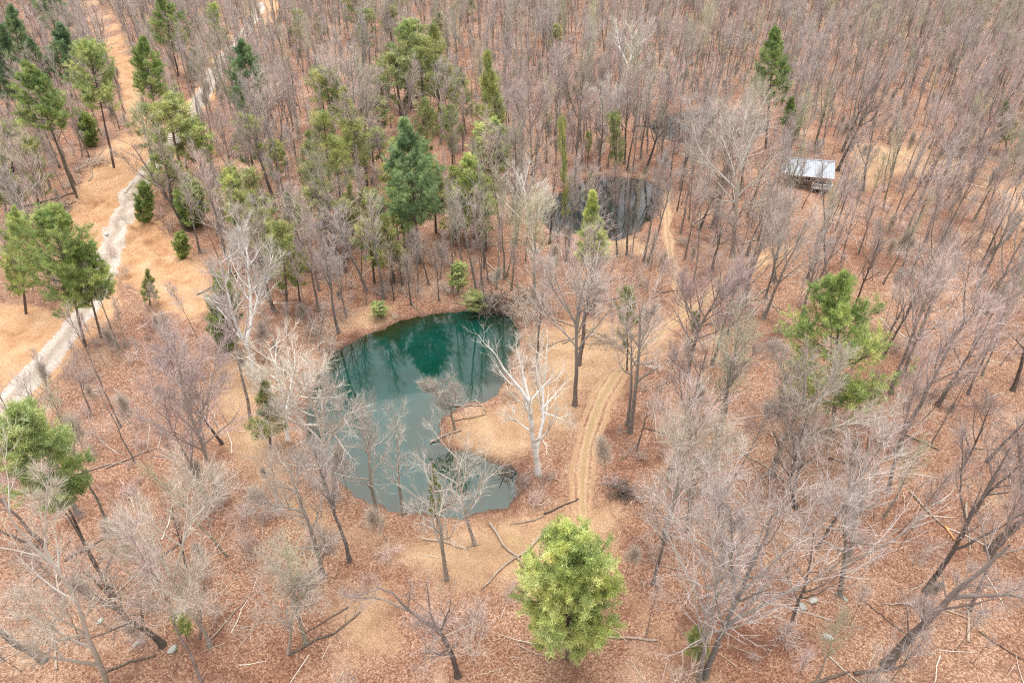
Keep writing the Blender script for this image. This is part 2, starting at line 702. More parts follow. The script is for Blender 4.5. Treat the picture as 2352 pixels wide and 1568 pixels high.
DIRT_PX = [
    [(160, 0), (222, 0), (285, 90), (325, 190), (352, 300), (362, 380), (330, 380), (300, 290), (262, 160), (205, 60)],
    [(225, 345), (290, 300), (335, 370), (350, 385), (300, 470), (262, 545), (232, 610), (150, 640), (138, 520), (165, 470), (198, 410)],
    [(330, 400), (345, 470), (385, 540), (440, 585), (490, 625), (482, 705), (450, 740), (380, 720), (300, 650), (255, 650), (235, 600), (285, 490)],
    [(-80, 690), (60, 700), (130, 715), (250, 630), (285, 700), (220, 770), (130, 850), (60, 930), (-80, 1000)],
    [(590, -20), (640, -20), (640, 60), (605, 60)],
    [(2300, 430), (2400, 420), (2400, 530), (2310, 520)],
    [(1720, 570), (1800, 555), (1820, 580), (1740, 610)],
]
GRASS_PX = [
    [(1050, 960), (1150, 930), (1225, 950), (1235, 1015), (1160, 1048), (1060, 1030), (1030, 990)],
    [(1215, 770), (1330, 725), (1450, 745), (1440, 850), (1330, 900), (1235, 850)],
    [(1000, 1215), (1150, 1195), (1275, 1160), (1300, 1230), (1180, 1340), (1020, 1330), (900, 1280)],
    [(1290, 1150), (1420, 1150), (1400, 1260), (1300, 1260)],
    [(1960, 380), (2035, 380), (2030, 432), (1965, 430)],
    [(2270, 395), (2352, 440), (2352, 480), (2240, 420)],
    [(1355, 552), (1470, 545), (1490, 585), (1400, 592)],
    [(505, 830), (595, 840), (605, 960), (650, 1080), (600, 1130), (535, 1020), (495, 930)],
    [(780, 1370), (880, 1360), (900, 1480), (820, 1500)],
    [(760, 745), (850, 700), (920, 700), (840, 750)],
    [(1380, 940), (1470, 850), (1540, 770), (1500, 760), (1400, 840), (1340, 920)],
    [(1150, 890), (1230, 860), (1330, 900), (1310, 1000), (1240, 1000)],
    [(1960, 330), (2150, 330), (2240, 390), (2100, 410), (1960, 380)],
]


def poly_mask(polys, soft):
    m = np.zeros(GX.size)
    x, y = GX.ravel(), GY.ravel()
    for p in polys:
        q = hits(p)
        lo, hi = q.min(0) - 12, q.max(0) + 12
        k = (x > lo[0]) & (x < hi[0]) & (y > lo[1]) & (y < hi[1])
        s = sdist(x[k], y[k], q)
        m[k] = np.maximum(m[k], np.clip(.5 - s / soft, 0, 1))
    return m


ROAD = hits([(600, -60), (590, 40), (520, 130), (462, 225), (400, 310), (352, 384), (318, 430), (292, 478), (268, 530), (248, 585), (232, 640),
             (200, 710), (140, 785), (70, 862), (0, 935), (-90, 1030)])
OLDTRACK = hits([(1690, 1640), (1600, 1540), (1500, 1420), (1400, 1310), (1345, 1230)])
FARTRACK = hits([(1700, 622), (1770, 582), (1860, 530), (1960, 478), (2100, 440), (2260, 450), (2400, 500)])
TRACK = hits([(1352, 1262), (1340, 1230), (1338, 1150), (1336, 1060), (1352, 985), (1385, 900), (1430, 835), (1500, 775),
              (1560, 735), (1625, 690), (1700, 625), (1770, 582), (1812, 560)])
SPUR = hits([(1575, 735), (1545, 660), (1540, 600), (1535, 540), (1530, 480), (1535, 430)])
DAM = hits([(560, 760), (545, 860), (560, 950), (600, 1060), (660, 1150), (760, 1220), (900, 1250), (1040, 1250), (1180, 1240), (1330, 1210)])


def line_mask(lines, half, soft):
    x, y = GX.ravel(), GY.ravel()
    m = np.zeros(GX.size)
    for q in lines:
        lo, hi = q.min(0) - 8, q.max(0) + 8
        k = (x > lo[0]) & (x < hi[0]) & (y > lo[1]) & (y < hi[1])
        s = seg_dist(x[k], y[k], q, False) - half
        m[k] = np.maximum(m[k], np.clip(.5 - s / soft, 0, 1))
    return m


dirt = poly_mask(DIRT_PX, 4.0)
grass = np.maximum(poly_mask(GRASS_PX, 6.0), line_mask([TRACK], 1.0, 4.5) * .75)
grass = np.maximum(grass, line_mask([OLDTRACK, FARTRACK, SPUR], .9, 3.5) * .62)
grass = np.maximum(grass, line_mask([DAM], 1.5, 5.0) * .62)
shore = np.zeros(GX.size)
for p in PONDS:
    s = sdist(GX.ravel(), GY.ravel(), p)
    shore = np.maximum(shore, np.clip(1 - np.maximum(s, 0) / 1.1, 0, 1))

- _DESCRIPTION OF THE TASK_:
Reproduce the full listing above verbatim, with no pictures included.

- _FINISHED EXERCISE_:
Keep writing the Blender script for this image. This is part 2, starting at line 702. More parts follow. The script is for Blender 4.5. Treat the picture as 2352 pixels wide and 1568 pixels high.
DIRT_PX = [
    [(160, 0), (222, 0), (285, 90), (325, 190), (352, 300), (362, 380), (330, 380), (300, 290), (262, 160), (205, 60)],
    [(225, 345), (290, 300), (335, 370), (350, 385), (300, 470), (262, 545), (232, 610), (150, 640), (138, 520), (165, 470), (198, 410)],
    [(330, 400), (345, 470), (385, 540), (440, 585), (490, 625), (482, 705), (450, 740), (380, 720), (300, 650), (255, 650), (235, 600), (285, 490)],
    [(-80, 690), (60, 700), (130, 715), (250, 630), (285, 700), (220, 770), (130, 850), (60, 930), (-80, 1000)],
    [(590, -20), (640, -20), (640, 60), (605, 60)],
    [(2300, 430), (2400, 420), (2400, 530), (2310, 520)],
    [(1720, 570), (1800, 555), (1820, 580), (1740, 610)],
]
GRASS_PX = [
    [(1050, 960), (1150, 930), (1225, 950), (1235, 1015), (1160, 1048), (1060, 1030), (1030, 990)],
    [(1215, 770), (1330, 725), (1450, 745), (1440, 850), (1330, 900), (1235, 850)],
    [(1000, 1215), (1150, 1195), (1275, 1160), (1300, 1230), (1180, 1340), (1020, 1330), (900, 1280)],
    [(1290, 1150), (1420, 1150), (1400, 1260), (1300, 1260)],
    [(1960, 380), (2035, 380), (2030, 432), (1965, 430)],
    [(2270, 395), (2352, 440), (2352, 480), (2240, 420)],
    [(1355, 552), (1470, 545), (1490, 585), (1400, 592)],
    [(505, 830), (595, 840), (605, 960), (650, 1080), (600, 1130), (535, 1020), (495, 930)],
    [(780, 1370), (880, 1360), (900, 1480), (820, 1500)],
    [(760, 745), (850, 700), (920, 700), (840, 750)],
    [(1380, 940), (1470, 850), (1540, 770), (1500, 760), (1400, 840), (1340, 920)],
    [(1150, 890), (1230, 860), (1330, 900), (1310, 1000), (1240, 1000)],
    [(1960, 330), (2150, 330), (2240, 390), (2100, 410), (1960, 380)],
]


def poly_mask(polys, soft):
    m = np.zeros(GX.size)
    x, y = GX.ravel(), GY.ravel()
    for p in polys:
        q = hits(p)
        lo, hi = q.min(0) - 12, q.max(0) + 12
        k = (x > lo[0]) & (x < hi[0]) & (y > lo[1]) & (y < hi[1])
        s = sdist(x[k], y[k], q)
        m[k] = np.maximum(m[k], np.clip(.5 - s / soft, 0, 1))
    return m


ROAD = hits([(600, -60), (590, 40), (520, 130), (462, 225), (400, 310), (352, 384), (318, 430), (292, 478), (268, 530), (248, 585), (232, 640),
             (200, 710), (140, 785), (70, 862), (0, 935), (-90, 1030)])
OLDTRACK = hits([(1690, 1640), (1600, 1540), (1500, 1420), (1400, 1310), (1345, 1230)])
FARTRACK = hits([(1700, 622), (1770, 582), (1860, 530), (1960, 478), (2100, 440), (2260, 450), (2400, 500)])
TRACK = hits([(1352, 1262), (1340, 1230), (1338, 1150), (1336, 1060), (1352, 985), (1385, 900), (1430, 835), (1500, 775),
              (1560, 735), (1625, 690), (1700, 625), (1770, 582), (1812, 560)])
SPUR = hits([(1575, 735), (1545, 660), (1540, 600), (1535, 540), (1530, 480), (1535, 430)])
DAM = hits([(560, 760), (545, 860), (560, 950), (600, 1060), (660, 1150), (760, 1220), (900, 1250), (1040, 1250), (1180, 1240), (1330, 1210)])


def line_mask(lines, half, soft):
    x, y = GX.ravel(), GY.ravel()
    m = np.zeros(GX.size)
    for q in lines:
        lo, hi = q.min(0) - 8, q.max(0) + 8
        k = (x > lo[0]) & (x < hi[0]) & (y > lo[1]) & (y < hi[1])
        s = seg_dist(x[k], y[k], q, False) - half
        m[k] = np.maximum(m[k], np.clip(.5 - s / soft, 0, 1))
    return m


dirt = poly_mask(DIRT_PX, 4.0)
grass = np.maximum(poly_mask(GRASS_PX, 6.0), line_mask([TRACK], 1.0, 4.5) * .75)
grass = np.maximum(grass, line_mask([OLDTRACK, FARTRACK, SPUR], .9, 3.5) * .62)
grass = np.maximum(grass, line_mask([DAM], 1.5, 5.0) * .62)
shore = np.zeros(GX.size)
for p in PONDS:
    s = sdist(GX.ravel(), GY.ravel(), p)
    shore = np.maximum(shore, np.clip(1 - np.maximum(s, 0) / 1.1, 0, 1))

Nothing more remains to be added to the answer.